Un pain au levain, c’est souvent le récit d’un territoire et d’une rencontre : celle du céréalier, du meunier et du boulanger, parfois réunis en une seule personne. Cette dynamique, loin d’un retour en arrière, incarne une ruralité créative et solidaire.

La santé, mais aussi l’engagement éthique du consommateur

Si le pain au levain séduit tant, c’est que derrière chaque miche, il y a un choix collectif : valoriser la filière agricole locale, renforcer un emploi de proximité, encourager des méthodes de transformation douces et transparentes. Acheter du pain au levain, c’est souvent rencontrer celui qui l’a pétri, dialoguer sur l’origine du grain, et soutenir une économie humaine.

  • Des boulangers paysans vendent sur les marchés, dans des magasins collectifs, aux AMAP et dans les boutiques de producteurs.
  • Le consommateur retrouve le sens du produit “nourricier”, interroge la saison, la farine, la diversité.
  • Les levains sont parfois transmis, partagés de main en main, créant des solidarités invisibles entre familles, villages, quartiers.

Selon l’Agence Bio, 27 % des consommateurs déjà sensibilisés au local et au bio déclarent “rechercher tout particulièrement du pain au levain”. Un signe supplémentaire de l’inscription nouvelle de ce produit dans une démarche globale d’alimentation responsable.

Freins réels et idées reçues : une pédagogie à poursuivre

Pourquoi, malgré tout, le pain au levain ne constitue-t-il encore qu’une minorité de la production boulangère française (15 % environ selon le CNBPF, 2023) ?

  • Habitudes ancrées : le pain blanc de tradition reste le souhait de nombre de consommateurs, en particulier en zones urbaines.
  • Prix souvent supérieur : le temps, la farine, la main d’œuvre expliquent un coût de revient plus élevé pour l’artisan comme pour l’acheteur.
  • Idées reçues : “c’est forcément acide”, “cela ne se conserve pas”, “ce n’est pas adapté aux enfants” - des arguments contredits par la diversité des recettes et un accompagnement pédagogique bien mené.

Cependant, là où le lien producteur-consommateur existe, là où la qualité s’explique et se goûte, ces obstacles s’estompent peu à peu. Le rôle des boutiques collectives, fermes boulangères, ateliers ouverts et animations pédagogiques prend ici tout son sens.

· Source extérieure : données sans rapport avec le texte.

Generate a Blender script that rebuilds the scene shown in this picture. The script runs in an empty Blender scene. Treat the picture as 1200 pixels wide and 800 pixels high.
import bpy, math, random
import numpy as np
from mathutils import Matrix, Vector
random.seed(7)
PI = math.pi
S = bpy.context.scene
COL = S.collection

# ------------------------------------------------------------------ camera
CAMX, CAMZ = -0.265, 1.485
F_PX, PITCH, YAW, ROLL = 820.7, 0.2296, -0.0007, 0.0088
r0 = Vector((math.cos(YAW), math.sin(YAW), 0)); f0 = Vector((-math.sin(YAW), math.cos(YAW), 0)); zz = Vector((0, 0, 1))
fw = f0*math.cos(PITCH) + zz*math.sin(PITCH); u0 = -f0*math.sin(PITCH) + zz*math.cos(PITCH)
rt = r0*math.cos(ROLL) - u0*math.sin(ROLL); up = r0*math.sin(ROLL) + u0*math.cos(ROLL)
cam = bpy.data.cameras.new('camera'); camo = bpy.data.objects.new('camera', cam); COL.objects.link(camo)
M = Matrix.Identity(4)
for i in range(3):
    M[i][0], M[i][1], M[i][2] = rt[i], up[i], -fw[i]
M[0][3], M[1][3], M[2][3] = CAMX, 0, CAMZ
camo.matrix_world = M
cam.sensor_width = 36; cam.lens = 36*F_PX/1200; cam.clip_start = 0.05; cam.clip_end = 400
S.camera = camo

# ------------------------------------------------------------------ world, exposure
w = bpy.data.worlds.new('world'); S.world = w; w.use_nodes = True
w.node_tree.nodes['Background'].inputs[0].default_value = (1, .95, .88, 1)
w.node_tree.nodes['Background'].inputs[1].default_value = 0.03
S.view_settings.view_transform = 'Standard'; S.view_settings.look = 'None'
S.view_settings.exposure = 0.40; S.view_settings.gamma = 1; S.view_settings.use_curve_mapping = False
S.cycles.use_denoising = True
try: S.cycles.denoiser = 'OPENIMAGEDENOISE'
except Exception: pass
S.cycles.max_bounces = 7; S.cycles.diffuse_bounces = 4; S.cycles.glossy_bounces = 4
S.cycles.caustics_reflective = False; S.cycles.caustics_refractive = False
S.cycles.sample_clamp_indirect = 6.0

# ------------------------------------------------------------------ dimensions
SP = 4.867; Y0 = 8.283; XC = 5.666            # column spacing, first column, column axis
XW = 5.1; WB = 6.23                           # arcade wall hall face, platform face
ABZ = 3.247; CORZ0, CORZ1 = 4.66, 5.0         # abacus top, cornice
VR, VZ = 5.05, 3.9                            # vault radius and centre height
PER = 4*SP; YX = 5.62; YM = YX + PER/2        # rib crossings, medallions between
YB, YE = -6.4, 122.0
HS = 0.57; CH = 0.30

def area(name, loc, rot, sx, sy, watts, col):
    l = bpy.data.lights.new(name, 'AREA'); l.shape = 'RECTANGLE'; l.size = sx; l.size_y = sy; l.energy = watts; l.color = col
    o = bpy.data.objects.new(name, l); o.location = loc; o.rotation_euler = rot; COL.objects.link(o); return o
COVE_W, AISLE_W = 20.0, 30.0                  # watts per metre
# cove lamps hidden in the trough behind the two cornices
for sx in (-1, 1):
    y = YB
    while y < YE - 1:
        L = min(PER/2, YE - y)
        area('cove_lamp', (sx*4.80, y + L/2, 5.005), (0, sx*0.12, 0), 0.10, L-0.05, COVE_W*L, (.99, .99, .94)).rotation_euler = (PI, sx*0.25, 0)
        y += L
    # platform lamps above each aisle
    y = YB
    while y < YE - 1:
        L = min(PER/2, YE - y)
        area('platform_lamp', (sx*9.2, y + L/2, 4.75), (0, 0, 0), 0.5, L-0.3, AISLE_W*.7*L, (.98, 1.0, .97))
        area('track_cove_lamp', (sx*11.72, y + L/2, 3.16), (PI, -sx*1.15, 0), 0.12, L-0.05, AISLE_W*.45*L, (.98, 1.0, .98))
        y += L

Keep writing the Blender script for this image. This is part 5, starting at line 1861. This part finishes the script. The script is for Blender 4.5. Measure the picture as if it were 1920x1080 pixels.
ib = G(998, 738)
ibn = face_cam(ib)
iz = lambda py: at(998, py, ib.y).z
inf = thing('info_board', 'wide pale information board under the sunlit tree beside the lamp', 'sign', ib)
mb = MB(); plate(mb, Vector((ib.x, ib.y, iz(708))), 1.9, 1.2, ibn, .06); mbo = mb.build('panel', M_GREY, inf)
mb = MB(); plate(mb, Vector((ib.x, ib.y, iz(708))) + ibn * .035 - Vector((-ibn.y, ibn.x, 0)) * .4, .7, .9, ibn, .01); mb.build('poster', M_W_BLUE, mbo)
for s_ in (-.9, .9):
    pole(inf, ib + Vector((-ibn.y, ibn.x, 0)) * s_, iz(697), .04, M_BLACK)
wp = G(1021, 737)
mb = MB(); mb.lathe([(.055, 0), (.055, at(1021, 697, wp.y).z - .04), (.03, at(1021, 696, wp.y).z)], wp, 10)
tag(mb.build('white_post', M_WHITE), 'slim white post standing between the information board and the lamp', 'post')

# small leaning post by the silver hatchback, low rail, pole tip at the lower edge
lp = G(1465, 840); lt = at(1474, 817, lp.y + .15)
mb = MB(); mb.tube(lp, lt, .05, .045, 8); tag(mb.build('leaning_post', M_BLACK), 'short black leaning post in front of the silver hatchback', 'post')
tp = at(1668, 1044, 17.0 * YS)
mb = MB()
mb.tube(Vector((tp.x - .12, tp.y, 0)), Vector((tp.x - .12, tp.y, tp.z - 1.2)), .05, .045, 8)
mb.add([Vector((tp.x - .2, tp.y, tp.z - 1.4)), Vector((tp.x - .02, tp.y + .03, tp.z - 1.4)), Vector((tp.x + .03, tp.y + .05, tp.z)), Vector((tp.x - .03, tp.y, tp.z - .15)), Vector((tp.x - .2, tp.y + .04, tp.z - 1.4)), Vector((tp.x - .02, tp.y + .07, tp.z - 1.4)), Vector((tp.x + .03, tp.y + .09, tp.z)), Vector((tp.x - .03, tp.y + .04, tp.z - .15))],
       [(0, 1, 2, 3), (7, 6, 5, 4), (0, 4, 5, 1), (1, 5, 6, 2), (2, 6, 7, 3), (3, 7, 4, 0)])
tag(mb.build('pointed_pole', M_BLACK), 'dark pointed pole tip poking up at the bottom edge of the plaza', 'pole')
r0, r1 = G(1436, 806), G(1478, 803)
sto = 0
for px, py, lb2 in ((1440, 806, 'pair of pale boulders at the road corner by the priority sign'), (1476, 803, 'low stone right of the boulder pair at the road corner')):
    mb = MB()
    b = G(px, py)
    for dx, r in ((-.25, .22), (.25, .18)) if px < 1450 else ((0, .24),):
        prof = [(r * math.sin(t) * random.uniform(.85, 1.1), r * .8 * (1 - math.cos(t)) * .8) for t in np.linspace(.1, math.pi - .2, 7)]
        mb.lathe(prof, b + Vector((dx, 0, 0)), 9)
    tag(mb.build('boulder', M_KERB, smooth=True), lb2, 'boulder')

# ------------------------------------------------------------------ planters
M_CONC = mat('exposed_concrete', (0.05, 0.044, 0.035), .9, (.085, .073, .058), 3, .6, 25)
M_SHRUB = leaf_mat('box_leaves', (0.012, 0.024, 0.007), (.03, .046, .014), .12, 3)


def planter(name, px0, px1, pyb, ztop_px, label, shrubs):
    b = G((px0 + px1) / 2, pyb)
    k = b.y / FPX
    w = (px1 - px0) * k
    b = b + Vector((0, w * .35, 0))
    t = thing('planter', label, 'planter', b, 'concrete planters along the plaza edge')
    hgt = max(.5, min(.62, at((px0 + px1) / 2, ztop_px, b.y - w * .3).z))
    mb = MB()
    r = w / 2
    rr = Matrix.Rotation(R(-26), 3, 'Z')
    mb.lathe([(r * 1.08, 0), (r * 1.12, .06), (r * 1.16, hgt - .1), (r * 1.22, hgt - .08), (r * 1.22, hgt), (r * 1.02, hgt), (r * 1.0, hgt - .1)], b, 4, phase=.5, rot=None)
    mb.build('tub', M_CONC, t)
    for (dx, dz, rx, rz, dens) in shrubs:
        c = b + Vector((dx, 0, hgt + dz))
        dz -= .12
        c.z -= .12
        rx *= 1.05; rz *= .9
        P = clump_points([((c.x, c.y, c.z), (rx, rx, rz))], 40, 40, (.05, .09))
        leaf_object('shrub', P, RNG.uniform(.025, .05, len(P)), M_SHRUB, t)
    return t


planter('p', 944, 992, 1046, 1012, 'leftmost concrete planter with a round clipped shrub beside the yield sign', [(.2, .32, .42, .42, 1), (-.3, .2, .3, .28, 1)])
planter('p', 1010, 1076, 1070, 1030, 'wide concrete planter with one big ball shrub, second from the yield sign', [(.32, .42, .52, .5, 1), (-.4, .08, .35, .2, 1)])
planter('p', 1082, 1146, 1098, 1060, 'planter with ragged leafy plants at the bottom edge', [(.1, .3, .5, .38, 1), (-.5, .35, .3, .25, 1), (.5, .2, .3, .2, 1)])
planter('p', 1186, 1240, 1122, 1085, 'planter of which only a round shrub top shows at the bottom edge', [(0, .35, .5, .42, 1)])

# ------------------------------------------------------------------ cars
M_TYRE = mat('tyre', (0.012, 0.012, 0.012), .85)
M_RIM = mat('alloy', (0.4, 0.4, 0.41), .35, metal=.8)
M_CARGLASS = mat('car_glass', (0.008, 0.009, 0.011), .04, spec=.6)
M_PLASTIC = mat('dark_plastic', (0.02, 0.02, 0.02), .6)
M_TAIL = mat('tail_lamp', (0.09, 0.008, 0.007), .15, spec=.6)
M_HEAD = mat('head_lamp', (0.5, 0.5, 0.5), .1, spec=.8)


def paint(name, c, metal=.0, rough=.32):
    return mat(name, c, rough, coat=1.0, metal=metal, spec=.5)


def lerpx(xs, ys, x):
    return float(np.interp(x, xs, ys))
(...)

Entre transmission et innovation, la nouvelle page du pain au levain

L’histoire du pain au levain n’est pas figée : elle s’écrit aujourd’hui sur des bases scientifiques et humaines renouvelées. De jeunes agriculteurs s’y forment, des restaurateurs urbains le mettent à la carte, des scientifiques l’étudient pour ses vertus sur le microbiote intestinal (British Journal of Nutrition), et bien des familles réapprennent à “nourrir un levain” à la maison.

C’est aussi, dans des boutiques comme celles de Bergerac, une aventure collective. Celle d’artisans qui osent proposer la connaissance et la dégustation, d’agriculteurs qui relient le champ à l’assiette, de consommateurs qui retrouvent le plaisir d’un produit vivant, divers et sain.

Ainsi, le pain au levain, loin d’être une simple tendance passagère, devient un symbole fort d’engagement local, de respect pour le pain véritable, et d’avenir pour l’alimentation de demain.